» **Required work**
Gather up every line from the entries below that uses the word "image".

» **The data**
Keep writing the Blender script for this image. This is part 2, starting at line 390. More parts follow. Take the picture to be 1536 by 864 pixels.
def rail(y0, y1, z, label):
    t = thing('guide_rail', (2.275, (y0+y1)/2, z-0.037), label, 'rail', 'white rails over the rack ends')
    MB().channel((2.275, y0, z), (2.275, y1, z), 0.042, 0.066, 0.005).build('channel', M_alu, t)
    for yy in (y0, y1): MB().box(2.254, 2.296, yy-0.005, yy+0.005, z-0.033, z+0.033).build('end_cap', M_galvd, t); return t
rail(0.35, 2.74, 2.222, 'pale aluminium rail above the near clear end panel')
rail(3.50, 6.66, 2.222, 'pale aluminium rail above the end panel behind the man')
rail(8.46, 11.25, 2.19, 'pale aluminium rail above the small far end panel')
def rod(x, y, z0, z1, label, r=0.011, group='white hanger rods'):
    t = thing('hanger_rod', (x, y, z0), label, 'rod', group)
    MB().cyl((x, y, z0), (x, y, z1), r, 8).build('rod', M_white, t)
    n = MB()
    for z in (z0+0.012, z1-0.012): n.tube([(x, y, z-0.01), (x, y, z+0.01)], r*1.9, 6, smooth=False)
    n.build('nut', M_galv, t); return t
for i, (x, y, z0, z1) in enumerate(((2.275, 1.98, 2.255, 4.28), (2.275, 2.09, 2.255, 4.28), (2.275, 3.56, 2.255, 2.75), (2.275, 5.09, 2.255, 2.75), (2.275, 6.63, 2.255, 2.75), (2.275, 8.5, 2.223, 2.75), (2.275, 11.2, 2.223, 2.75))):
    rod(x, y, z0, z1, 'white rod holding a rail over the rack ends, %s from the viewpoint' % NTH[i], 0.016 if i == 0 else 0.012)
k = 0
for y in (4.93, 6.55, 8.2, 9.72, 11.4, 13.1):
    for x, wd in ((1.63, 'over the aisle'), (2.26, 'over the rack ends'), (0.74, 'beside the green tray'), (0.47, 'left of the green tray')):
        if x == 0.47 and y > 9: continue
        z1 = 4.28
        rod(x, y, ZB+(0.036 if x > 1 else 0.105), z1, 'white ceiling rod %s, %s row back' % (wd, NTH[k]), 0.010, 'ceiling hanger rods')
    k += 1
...
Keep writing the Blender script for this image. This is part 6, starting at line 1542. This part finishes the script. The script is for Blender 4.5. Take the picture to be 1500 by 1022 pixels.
...
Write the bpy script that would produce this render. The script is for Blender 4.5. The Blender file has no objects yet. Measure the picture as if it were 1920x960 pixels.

» **Result for this task**
Keep writing the Blender script for this image. This is part 2, starting at line 390. More parts follow. Take the picture to be 1536 by 864 pixels.
Keep writing the Blender script for this image. This is part 6, starting at line 1542. This part finishes the script. The script is for Blender 4.5. Take the picture to be 1500 by 1022 pixels.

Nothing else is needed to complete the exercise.